Theoretical Approach / India Foreign Policy (Robert Gilpin / John J. Mearsheimer):

Professors Robert Gilpin (Princeton University) and John J. Mearsheimer (University of Chicago) go where Pant and Sikri didn't often go -- the theoretical approach to states that are powerful or becoming powerful. But Gilpin adds to Pant and Sikri; he says that "a more powerful state…will select a larger bundle of security and welfare goals than a less wealthy and less powerful state"

(Gilpin, 1983, p. 23). A change in the "relative costs of security objectives and welfare objectives, or a change in state's power and wealth usually causes a corresponding change in the foreign policy of the state" (Gilpin, p. 23). So, where is the change in India's foreign policy now that they are clearly undergoing a change in power and wealth?

Gilpin adds that it is "the mix and trade-offs of objectives rather than their ordering" that is quite critical to understanding a state's foreign policy. What are India's objectives? To merely dip a toe in the waters of power? Where is the leadership? Pant's 2009 essay quotes "the eminent" international relations theorist Hans Morgenthau, who states that the interests of any given state are "shaped by its power" (Pant, p. 254). As a state accumulates more power, Morgenthau explains, "…its interest in the foreign policy realm will increase concomitantly"; and as it rises in the inter-state hierarchy, which India surely has been, it will "try to expand its economic, political, and territorial control; it will try to change the international system in accordance with its own interests" (Morgenthau, from Politics Among Nations, quoted by Pant, p. 254)

Meanwhile, John J. Mearsheimer writes that "great powers are primed for offense" (Mearsheimer, 2003, p.
3). The very structure of the international system "forces states which seek only to be secure nonetheless to act aggressively toward each other,"

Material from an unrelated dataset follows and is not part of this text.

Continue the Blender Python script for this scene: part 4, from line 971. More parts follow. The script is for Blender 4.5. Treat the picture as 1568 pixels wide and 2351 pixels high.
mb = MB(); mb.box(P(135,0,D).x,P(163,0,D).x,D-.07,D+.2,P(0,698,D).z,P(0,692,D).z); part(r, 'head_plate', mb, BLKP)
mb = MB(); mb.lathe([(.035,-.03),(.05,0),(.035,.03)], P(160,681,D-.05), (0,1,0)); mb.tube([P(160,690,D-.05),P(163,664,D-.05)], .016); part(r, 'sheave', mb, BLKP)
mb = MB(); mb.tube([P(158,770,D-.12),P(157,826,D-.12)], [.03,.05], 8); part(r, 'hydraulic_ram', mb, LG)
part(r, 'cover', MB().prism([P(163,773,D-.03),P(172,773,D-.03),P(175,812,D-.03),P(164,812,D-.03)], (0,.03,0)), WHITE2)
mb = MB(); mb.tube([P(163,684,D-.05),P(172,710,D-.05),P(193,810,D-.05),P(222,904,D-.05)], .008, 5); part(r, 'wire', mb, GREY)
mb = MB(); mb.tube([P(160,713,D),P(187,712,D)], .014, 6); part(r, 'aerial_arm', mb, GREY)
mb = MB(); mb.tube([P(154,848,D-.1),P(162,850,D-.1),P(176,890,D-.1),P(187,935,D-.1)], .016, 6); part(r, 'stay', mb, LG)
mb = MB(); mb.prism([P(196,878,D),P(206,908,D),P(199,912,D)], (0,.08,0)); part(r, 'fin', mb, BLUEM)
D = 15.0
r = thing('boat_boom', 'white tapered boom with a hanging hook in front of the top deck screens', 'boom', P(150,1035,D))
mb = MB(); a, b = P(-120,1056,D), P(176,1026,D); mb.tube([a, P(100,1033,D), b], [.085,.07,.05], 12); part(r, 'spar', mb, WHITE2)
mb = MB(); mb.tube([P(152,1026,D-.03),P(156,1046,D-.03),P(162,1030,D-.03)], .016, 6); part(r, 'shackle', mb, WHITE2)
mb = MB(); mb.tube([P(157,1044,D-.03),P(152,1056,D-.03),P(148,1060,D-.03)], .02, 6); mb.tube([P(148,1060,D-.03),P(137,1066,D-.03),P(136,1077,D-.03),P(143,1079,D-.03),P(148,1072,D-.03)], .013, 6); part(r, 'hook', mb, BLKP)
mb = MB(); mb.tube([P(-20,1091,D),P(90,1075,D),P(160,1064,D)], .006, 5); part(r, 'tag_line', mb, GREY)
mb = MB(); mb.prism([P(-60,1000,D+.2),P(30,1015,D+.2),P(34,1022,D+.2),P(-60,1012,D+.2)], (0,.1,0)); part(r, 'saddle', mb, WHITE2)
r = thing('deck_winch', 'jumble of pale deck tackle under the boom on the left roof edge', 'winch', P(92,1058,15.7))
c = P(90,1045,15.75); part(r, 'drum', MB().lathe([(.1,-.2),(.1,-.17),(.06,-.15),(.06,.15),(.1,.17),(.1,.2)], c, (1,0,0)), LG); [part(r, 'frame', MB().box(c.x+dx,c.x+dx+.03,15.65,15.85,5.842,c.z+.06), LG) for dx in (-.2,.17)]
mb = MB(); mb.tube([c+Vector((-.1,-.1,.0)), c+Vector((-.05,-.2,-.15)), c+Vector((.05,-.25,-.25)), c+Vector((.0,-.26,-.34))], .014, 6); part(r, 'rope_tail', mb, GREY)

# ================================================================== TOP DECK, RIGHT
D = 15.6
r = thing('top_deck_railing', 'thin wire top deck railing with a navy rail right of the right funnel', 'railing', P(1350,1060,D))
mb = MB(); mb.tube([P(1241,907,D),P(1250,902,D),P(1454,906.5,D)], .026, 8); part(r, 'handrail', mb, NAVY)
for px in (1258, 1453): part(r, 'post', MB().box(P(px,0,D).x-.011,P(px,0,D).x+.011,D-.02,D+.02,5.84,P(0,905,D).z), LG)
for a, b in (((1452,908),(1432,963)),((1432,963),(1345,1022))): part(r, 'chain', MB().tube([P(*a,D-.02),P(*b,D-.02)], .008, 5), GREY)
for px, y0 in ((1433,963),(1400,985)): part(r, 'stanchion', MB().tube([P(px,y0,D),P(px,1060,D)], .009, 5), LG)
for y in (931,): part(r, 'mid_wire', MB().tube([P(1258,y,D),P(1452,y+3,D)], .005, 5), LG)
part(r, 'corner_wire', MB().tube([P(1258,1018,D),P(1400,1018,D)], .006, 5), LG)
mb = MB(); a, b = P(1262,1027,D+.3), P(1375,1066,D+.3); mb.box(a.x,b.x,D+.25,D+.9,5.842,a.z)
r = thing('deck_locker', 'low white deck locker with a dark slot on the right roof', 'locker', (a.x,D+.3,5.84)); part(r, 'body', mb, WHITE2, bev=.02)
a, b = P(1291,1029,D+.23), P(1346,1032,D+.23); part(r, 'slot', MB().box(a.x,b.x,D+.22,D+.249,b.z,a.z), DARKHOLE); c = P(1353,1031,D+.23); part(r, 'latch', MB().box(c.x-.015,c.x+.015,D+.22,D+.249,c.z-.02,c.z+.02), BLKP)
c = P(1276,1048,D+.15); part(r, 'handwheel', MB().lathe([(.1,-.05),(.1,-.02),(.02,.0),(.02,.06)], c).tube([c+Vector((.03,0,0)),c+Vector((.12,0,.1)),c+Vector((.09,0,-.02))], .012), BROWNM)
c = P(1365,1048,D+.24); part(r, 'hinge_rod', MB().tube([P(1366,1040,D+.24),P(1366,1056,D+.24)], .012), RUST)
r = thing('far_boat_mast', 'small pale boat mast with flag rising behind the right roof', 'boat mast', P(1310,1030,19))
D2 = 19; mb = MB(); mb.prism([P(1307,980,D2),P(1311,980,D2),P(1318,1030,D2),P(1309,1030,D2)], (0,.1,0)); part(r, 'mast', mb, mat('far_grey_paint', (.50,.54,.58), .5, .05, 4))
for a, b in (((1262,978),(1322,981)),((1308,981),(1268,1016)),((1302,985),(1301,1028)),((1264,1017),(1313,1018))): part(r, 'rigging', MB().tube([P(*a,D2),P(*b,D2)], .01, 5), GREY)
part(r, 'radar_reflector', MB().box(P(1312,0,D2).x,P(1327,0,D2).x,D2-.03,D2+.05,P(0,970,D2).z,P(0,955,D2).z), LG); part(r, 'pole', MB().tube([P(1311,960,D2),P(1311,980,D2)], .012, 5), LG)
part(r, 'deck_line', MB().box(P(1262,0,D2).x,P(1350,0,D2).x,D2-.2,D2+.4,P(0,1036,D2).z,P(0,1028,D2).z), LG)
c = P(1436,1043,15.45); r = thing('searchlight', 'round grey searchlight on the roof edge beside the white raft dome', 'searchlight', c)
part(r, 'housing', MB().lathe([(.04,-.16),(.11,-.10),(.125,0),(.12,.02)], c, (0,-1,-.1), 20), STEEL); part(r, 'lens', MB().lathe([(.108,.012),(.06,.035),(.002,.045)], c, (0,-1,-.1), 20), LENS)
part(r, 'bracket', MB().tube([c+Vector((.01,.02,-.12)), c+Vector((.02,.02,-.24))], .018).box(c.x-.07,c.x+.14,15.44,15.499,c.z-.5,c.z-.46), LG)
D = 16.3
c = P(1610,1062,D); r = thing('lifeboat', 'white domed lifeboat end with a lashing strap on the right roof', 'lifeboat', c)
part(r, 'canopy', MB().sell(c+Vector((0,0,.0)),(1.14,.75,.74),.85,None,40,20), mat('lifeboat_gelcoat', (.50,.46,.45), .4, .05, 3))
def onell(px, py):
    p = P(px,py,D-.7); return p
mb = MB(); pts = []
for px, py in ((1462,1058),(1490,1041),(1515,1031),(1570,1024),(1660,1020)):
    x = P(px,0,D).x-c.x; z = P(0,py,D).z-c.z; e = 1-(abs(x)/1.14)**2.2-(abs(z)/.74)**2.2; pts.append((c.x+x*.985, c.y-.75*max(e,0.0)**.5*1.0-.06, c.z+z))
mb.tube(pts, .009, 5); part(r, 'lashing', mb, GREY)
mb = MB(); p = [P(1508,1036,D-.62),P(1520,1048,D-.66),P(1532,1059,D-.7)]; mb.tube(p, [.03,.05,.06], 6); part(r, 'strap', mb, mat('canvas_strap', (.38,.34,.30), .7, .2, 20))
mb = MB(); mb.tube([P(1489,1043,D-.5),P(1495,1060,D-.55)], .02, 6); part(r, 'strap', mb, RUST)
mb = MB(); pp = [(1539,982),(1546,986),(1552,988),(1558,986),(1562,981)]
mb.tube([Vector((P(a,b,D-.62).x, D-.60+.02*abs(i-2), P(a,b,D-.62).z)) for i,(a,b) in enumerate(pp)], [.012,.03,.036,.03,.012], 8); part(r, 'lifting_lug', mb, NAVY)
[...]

Mearsheimer continues. He admits that this situation "is genuinely tragic" because "great powers that have no reason to fight each other" -- because their own survival, like India's need for energy resources to keep its economic humming -- "nevertheless have little choice but to pursue power…" (p. 3).

Conclusion

Which book is more forceful? It is this writer's opinion that Sikri's book has more energy, albeit Pant is thorough and interesting, and Pant takes the blue ribbon for flushing out Indian-American dynamics. Sikri provides about 7 pages on U.S.-Indian dynamics while Pant offers about three times that much narrative. On pages 122-23 Pant spells out two problems while discussing just one. The United States has been critical of India's relationship with Iran, and has "urged India to rethink" the ambitious India-Iran gas pipeline deal -- and other energy-related cooperative projects -- or face the possibility of sanctions (Pant). How cold and brazenly haughty is the big bully of the West! Truly, India should be free to make deals with any state it feels comfortable dealing with.

Brutal frankness is vital in discussions about India's future alliance with any nation -- most notably with the United States. I contend that India should never allow itself to be bullied by the U.S. And moreover, India truly needs to find leadership within its policy or scholarly ranks to put a plan together to do what Mearsheimer refers to as "offensive realism" -- the fortunes of all states "…are determined primarily by the decisions and actions of those with the greatest capacity" (p. 5).